EXERCISE OBJECTIVE: Exactly repeat the material, dropping every picture from the copy.

PROVIDED DATA:
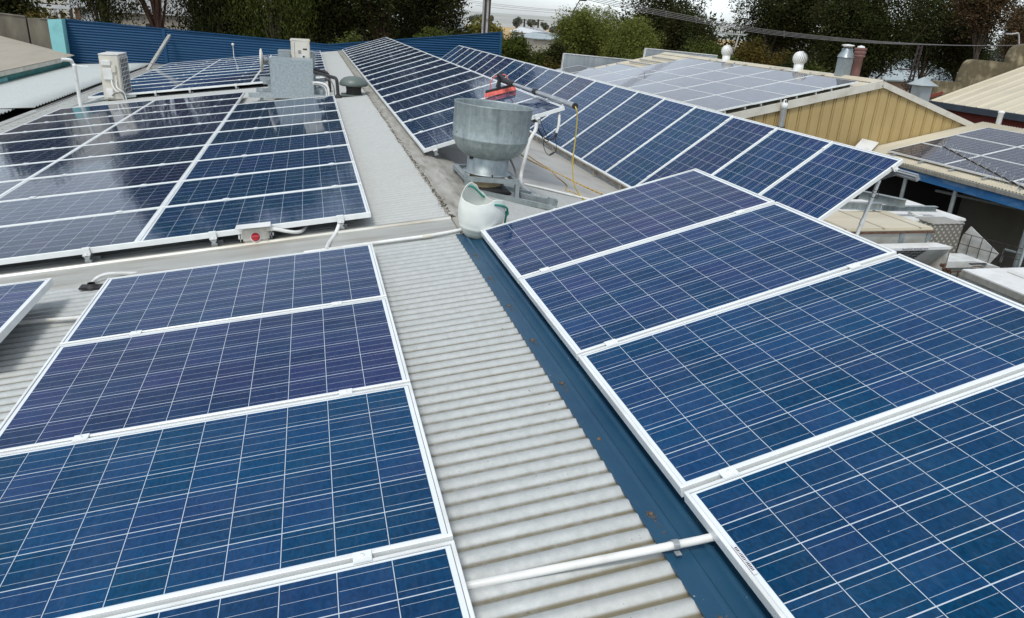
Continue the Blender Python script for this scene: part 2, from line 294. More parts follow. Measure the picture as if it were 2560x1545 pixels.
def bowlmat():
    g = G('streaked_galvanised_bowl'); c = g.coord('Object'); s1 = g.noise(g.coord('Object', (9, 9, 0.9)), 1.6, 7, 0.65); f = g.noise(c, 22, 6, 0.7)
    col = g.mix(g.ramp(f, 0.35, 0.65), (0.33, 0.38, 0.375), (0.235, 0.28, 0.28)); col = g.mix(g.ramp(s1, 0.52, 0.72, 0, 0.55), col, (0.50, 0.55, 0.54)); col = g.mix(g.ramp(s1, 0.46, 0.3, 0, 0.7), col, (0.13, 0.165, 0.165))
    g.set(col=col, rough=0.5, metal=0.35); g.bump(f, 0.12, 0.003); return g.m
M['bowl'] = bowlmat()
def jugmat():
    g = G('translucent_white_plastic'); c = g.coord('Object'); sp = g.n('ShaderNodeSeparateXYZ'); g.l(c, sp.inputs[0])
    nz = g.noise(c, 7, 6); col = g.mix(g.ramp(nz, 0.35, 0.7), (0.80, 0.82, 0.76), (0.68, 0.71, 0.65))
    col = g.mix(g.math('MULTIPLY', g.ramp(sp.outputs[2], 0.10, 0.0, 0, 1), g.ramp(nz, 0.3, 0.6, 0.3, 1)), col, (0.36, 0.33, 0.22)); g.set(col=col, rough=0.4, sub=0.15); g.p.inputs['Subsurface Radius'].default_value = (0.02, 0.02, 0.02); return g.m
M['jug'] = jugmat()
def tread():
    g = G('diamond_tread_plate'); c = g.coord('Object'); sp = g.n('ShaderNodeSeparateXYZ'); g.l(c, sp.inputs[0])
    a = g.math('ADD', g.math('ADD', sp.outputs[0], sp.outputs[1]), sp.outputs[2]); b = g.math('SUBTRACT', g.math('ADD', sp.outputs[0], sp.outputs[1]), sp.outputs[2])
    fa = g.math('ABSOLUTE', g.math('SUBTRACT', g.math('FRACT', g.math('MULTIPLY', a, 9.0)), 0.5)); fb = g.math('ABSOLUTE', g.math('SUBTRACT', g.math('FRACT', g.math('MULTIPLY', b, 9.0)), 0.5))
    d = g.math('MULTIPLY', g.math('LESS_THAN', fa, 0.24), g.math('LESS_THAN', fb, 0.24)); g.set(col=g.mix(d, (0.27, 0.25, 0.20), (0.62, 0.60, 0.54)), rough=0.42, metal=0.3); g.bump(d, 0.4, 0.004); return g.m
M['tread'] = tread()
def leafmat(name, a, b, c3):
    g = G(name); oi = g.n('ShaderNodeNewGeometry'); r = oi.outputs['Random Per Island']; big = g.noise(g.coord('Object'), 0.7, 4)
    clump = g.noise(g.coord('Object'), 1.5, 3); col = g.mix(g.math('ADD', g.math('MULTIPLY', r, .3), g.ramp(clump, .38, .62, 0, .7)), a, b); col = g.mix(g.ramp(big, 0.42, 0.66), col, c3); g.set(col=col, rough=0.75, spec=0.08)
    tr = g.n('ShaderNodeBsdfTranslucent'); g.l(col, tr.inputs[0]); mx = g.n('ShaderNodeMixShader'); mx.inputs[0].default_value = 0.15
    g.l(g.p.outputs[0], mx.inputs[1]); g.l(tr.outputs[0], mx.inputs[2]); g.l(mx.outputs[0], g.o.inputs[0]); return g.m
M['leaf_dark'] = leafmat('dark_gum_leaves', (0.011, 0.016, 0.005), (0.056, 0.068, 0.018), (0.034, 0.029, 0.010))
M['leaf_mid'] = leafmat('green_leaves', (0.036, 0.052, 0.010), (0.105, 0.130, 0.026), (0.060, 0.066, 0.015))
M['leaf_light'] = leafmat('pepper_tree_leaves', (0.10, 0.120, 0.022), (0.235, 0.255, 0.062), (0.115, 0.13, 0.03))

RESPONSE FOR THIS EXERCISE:
Continue the Blender Python script for this scene: part 2, from line 294. More parts follow. Measure the picture as if it were 2560x1545 pixels.
def bowlmat():
    g = G('streaked_galvanised_bowl'); c = g.coord('Object'); s1 = g.noise(g.coord('Object', (9, 9, 0.9)), 1.6, 7, 0.65); f = g.noise(c, 22, 6, 0.7)
    col = g.mix(g.ramp(f, 0.35, 0.65), (0.33, 0.38, 0.375), (0.235, 0.28, 0.28)); col = g.mix(g.ramp(s1, 0.52, 0.72, 0, 0.55), col, (0.50, 0.55, 0.54)); col = g.mix(g.ramp(s1, 0.46, 0.3, 0, 0.7), col, (0.13, 0.165, 0.165))
    g.set(col=col, rough=0.5, metal=0.35); g.bump(f, 0.12, 0.003); return g.m
M['bowl'] = bowlmat()
def jugmat():
    g = G('translucent_white_plastic'); c = g.coord('Object'); sp = g.n('ShaderNodeSeparateXYZ'); g.l(c, sp.inputs[0])
    nz = g.noise(c, 7, 6); col = g.mix(g.ramp(nz, 0.35, 0.7), (0.80, 0.82, 0.76), (0.68, 0.71, 0.65))
    col = g.mix(g.math('MULTIPLY', g.ramp(sp.outputs[2], 0.10, 0.0, 0, 1), g.ramp(nz, 0.3, 0.6, 0.3, 1)), col, (0.36, 0.33, 0.22)); g.set(col=col, rough=0.4, sub=0.15); g.p.inputs['Subsurface Radius'].default_value = (0.02, 0.02, 0.02); return g.m
M['jug'] = jugmat()
def tread():
    g = G('diamond_tread_plate'); c = g.coord('Object'); sp = g.n('ShaderNodeSeparateXYZ'); g.l(c, sp.inputs[0])
    a = g.math('ADD', g.math('ADD', sp.outputs[0], sp.outputs[1]), sp.outputs[2]); b = g.math('SUBTRACT', g.math('ADD', sp.outputs[0], sp.outputs[1]), sp.outputs[2])
    fa = g.math('ABSOLUTE', g.math('SUBTRACT', g.math('FRACT', g.math('MULTIPLY', a, 9.0)), 0.5)); fb = g.math('ABSOLUTE', g.math('SUBTRACT', g.math('FRACT', g.math('MULTIPLY', b, 9.0)), 0.5))
    d = g.math('MULTIPLY', g.math('LESS_THAN', fa, 0.24), g.math('LESS_THAN', fb, 0.24)); g.set(col=g.mix(d, (0.27, 0.25, 0.20), (0.62, 0.60, 0.54)), rough=0.42, metal=0.3); g.bump(d, 0.4, 0.004); return g.m
M['tread'] = tread()
def leafmat(name, a, b, c3):
    g = G(name); oi = g.n('ShaderNodeNewGeometry'); r = oi.outputs['Random Per Island']; big = g.noise(g.coord('Object'), 0.7, 4)
    clump = g.noise(g.coord('Object'), 1.5, 3); col = g.mix(g.math('ADD', g.math('MULTIPLY', r, .3), g.ramp(clump, .38, .62, 0, .7)), a, b); col = g.mix(g.ramp(big, 0.42, 0.66), col, c3); g.set(col=col, rough=0.75, spec=0.08)
    tr = g.n('ShaderNodeBsdfTranslucent'); g.l(col, tr.inputs[0]); mx = g.n('ShaderNodeMixShader'); mx.inputs[0].default_value = 0.15
    g.l(g.p.outputs[0], mx.inputs[1]); g.l(tr.outputs[0], mx.inputs[2]); g.l(mx.outputs[0], g.o.inputs[0]); return g.m
M['leaf_dark'] = leafmat('dark_gum_leaves', (0.011, 0.016, 0.005), (0.056, 0.068, 0.018), (0.034, 0.029, 0.010))
M['leaf_mid'] = leafmat('green_leaves', (0.036, 0.052, 0.010), (0.105, 0.130, 0.026), (0.060, 0.066, 0.015))
M['leaf_light'] = leafmat('pepper_tree_leaves', (0.10, 0.120, 0.022), (0.235, 0.255, 0.062), (0.115, 0.13, 0.03))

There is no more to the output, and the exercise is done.